With Cayman, one of these groups is processed in four cycles with up to four instructions in parallel. For Tahiti, a single instruction on four wavefronts is processed every four cycles. Tahiti is therefore more flexible in as much as it can juggle with many more elements at the same time: at least 256. This can be compared with 128, not 64, for Cayman: with a latency of 8 cycles for the processing units, each Cayman CU must constantly interleave two wavefronts. With Tahiti and GCN, AMD has reduced the latency of the processing units to 4 cycles to avoid multiplying the number of elements required to use all the processing units. In the end they’re doubled in number, which is reasonable.
Note this slight nuance: although Cayman can execute an instruction directly on all processing units, this is no longer the case with Tahiti. The scheduler in each CU can issue the execution of an instruction to just one SIMD per cycle. On start-up, the second SIMD thus loses one cycle, the third two cycles and the fourth three cycles, which represents a loss of 192 flops. This is however negligeable when the programmes to be executed are long and is compensated by the lower latency.

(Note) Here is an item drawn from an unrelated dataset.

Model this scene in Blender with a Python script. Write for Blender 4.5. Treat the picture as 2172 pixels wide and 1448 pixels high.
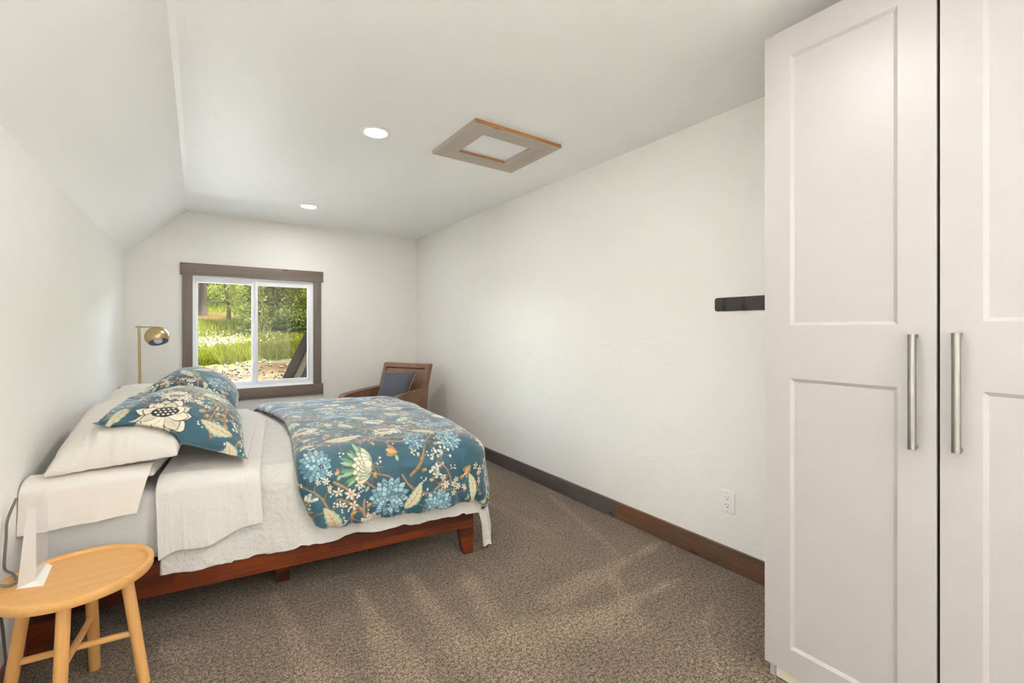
import bpy, bmesh, math, random
import numpy as np
from mathutils import Vector, Matrix

for o in list(bpy.data.objects):
    bpy.data.objects.remove(o, do_unlink=True)
sc = bpy.context.scene
C = sc.collection
PI = math.pi

# ---------------------------------------------------------------- camera
F_PX, YAW, CAM_H = 947.11, 0.6128, 1.2765
cam_d = bpy.data.cameras.new('camera')
cam = bpy.data.objects.new('camera', cam_d)
C.objects.link(cam)
cam_d.sensor_width = 36.0
cam_d.lens = 36.0 * F_PX / 2172.0
cam_d.shift_y = -(724.0 - 697.5) / 2172.0
cam_d.clip_start = 0.02
cam_d.clip_end = 200
cam.location = (0, 0, CAM_H)
cam.rotation_euler = (PI / 2, 0, -YAW)
sc.camera = cam

# ---------------------------------------------------------------- sky, sun, exposure
w = bpy.data.worlds.new('world')
sc.world = w
w.use_nodes = True
nt = w.node_tree
sky = nt.nodes.new('ShaderNodeTexSky')
sky.sky_type = 'NISHITA'
sky.sun_disc = False
sky.sun_elevation = math.radians(50)
sky.sun_rotation = math.radians(200)
bw = nt.nodes.new('ShaderNodeRGBToBW')
mxw = nt.nodes.new('ShaderNodeMix')
mxw.data_type = 'RGBA'
mxw.inputs[0].default_value = 0.55
nt.links.new(sky.outputs[0], bw.inputs[0])
nt.links.new(sky.outputs[0], mxw.inputs[6])
nt.links.new(bw.outputs[0], mxw.inputs[7])
nt.links.new(mxw.outputs[2], nt.nodes['Background'].inputs[0])
SKY = 3.4
nt.nodes['Background'].inputs[1].default_value = SKY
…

What’s the difference in practice? Here are a few examples, comparing the VLIW4 architecture used on the Radeon HD 6900s (latency of 8 cycles, vec4) to the GCN architecture used on the Radeon HD 7900s (latency of 4 cycles + 3 cycles on start-up, scalar), supposing that each CU is fed with 2 / 4 / 8 groups of 64 elements to be processed:
1 scalar instruction to be executed:
VLIW 4 CU: 16 / 24 / 40 cycles
GCN CU:
11 /
11 /
15 cycles
100 scalar instructions to be executed:
VLIW 4 CU: 408 / 808 / 1608 cycles
GCN CU:
207 /
207 /
407 cycles
1 vec3 instruction to be executed:
VLIW 4 CU:
16 / 24 / 40 cycles
GCN CU: 19 /
19 /
31 cycles
100 vec3 instructions to be executed:
VLIW 4 CU:
408 / 808 / 1608 cycles
GCN CU: 607 /
607 /
1207 cycles
1 vec4 instruction to be executed:
VLIW 4 CU:
16 / 24 / 40 cycles
GCN CU: 23 / 23 / 39 cycles
100 vec4 instructions to be executed:
VLIW 4 CU:
408 / 808 / 1608 cycles
GCN CU: 807 / 807 / 1607 cycles
When the CUs in the GCN architecture are fed with at least 256 elements they then give higher performance than the VLIW 4 CUs, with an insignificant difference when four instructions can be processed in parallel but which can be close to 4x higher with scalar instructions executed in series! 3D rendering comes in on average somewhere between the results at vec3 and vec4. It has to be said that the AMD compiler performs particularly well to extract this parallelism thanks to all the experience acquired over the course of time. When under-fed however, the GCN CUs can give lower performance.
The new architecture comes into its own mainly on the compute side where the code lends itself less to vectorisation than 3D rendering. However, 3D rendering will gradually benefit from the GCN setup as it is increasingly developing away from easy vectorisation of colour and positioning processing. GCN will also free AMD up from working so intensively on its compiler and put these resources into other optimisations.
AMD has also added a real scalar processing unit to each CU which it will be able to use to deal with operations that don’t have to be executed for each element of a group via the SIMDs, which can for example serve to optimise branching in certain cases. This unit will not be used for graphics languages themselves but may be used by the compiler.
There’s still a unit for processing branching, extended for debugging messages.